«Niente firma senza pena di morte»

L’Ucoii rifiuta la Carta dei valori: «Nei nostri Paesi le esecuzioni sono legali»

da Roma

Nella tradizione islamica non c’è un capitolo dedicato a Cesare Beccaria e al suo pamphlet illuminista Dei delitti e delle pene. Ed è questo a quanto pare il motivo per cui gli oltranzisti che influenzano la Consulta islamica non hanno alcuna intenzione di firmare la Carta dei valori proposta dal ministero dell’Interno. Fino a quando si parla di «ripudio della guerra» e di «appoggio alle organizzazioni di pace» tutto fila liscio.

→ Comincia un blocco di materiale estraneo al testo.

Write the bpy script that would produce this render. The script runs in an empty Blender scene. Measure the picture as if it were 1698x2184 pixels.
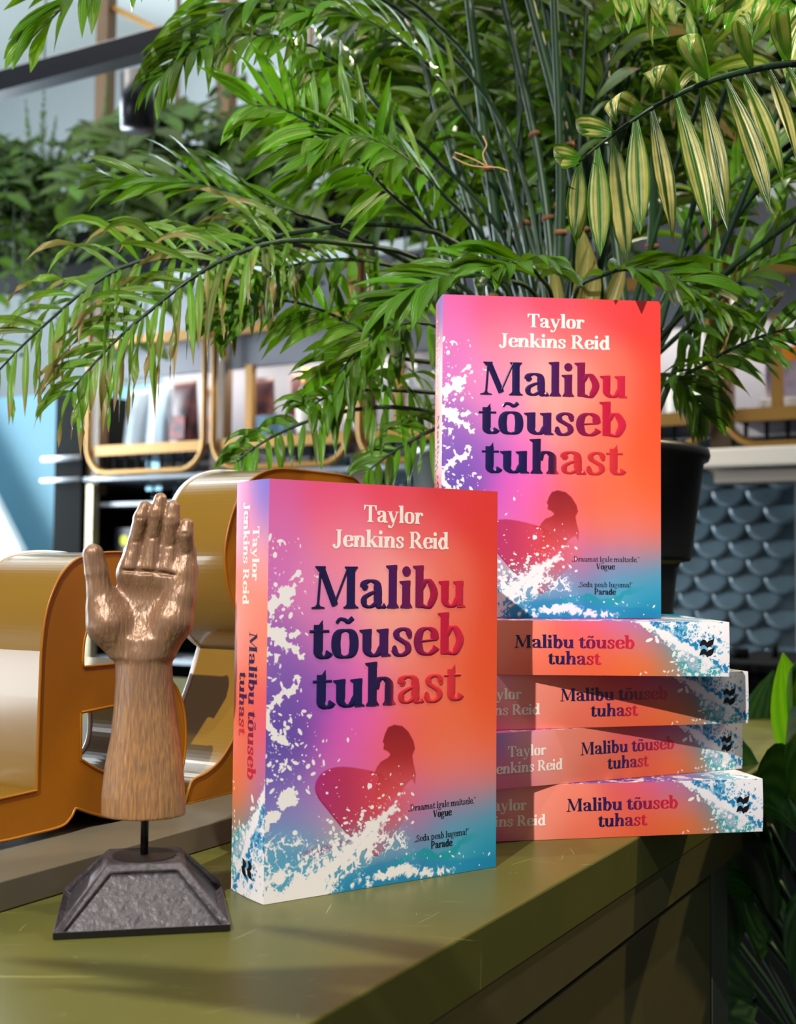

Ma quando si arriva al ripudio della pena di morte l’Ucoii, l’Unione delle comunità islamiche, una delle associazioni più ramificate presenti in Italia, si chiude a riccio. «No - dice il presidente Dachan - non potete costringere un immigrato che viene da un Paese dove la pena di morte è in vigore a sottoscrivere una regola del genere». Qualcuno può vedere in questo atteggiamento un sottofondo di coerenza, ma il problema vero è un altro ed ha a che fare con l’integrazione di chi sceglie di vivere in una nuova terra. L’Ucoii, a quanto pare, ritiene più importanti i valori di partenza rispetto a quelli di arrivo. Non è l’Islam che deve adeguarsi alla Costituzione italiana, ma il contrario: «Siccome nel mio Paese c’è la pena di morte io non firmo nulla».

Nella valigia dell’emigrante islamico non c’è spazio per i valori della terra che lo accoglie. L’Ucoii chiede anche di sdoppiare la Carta dei valori, una azzurra e una rosa, vale a dire una per gli uomini e una per le donne.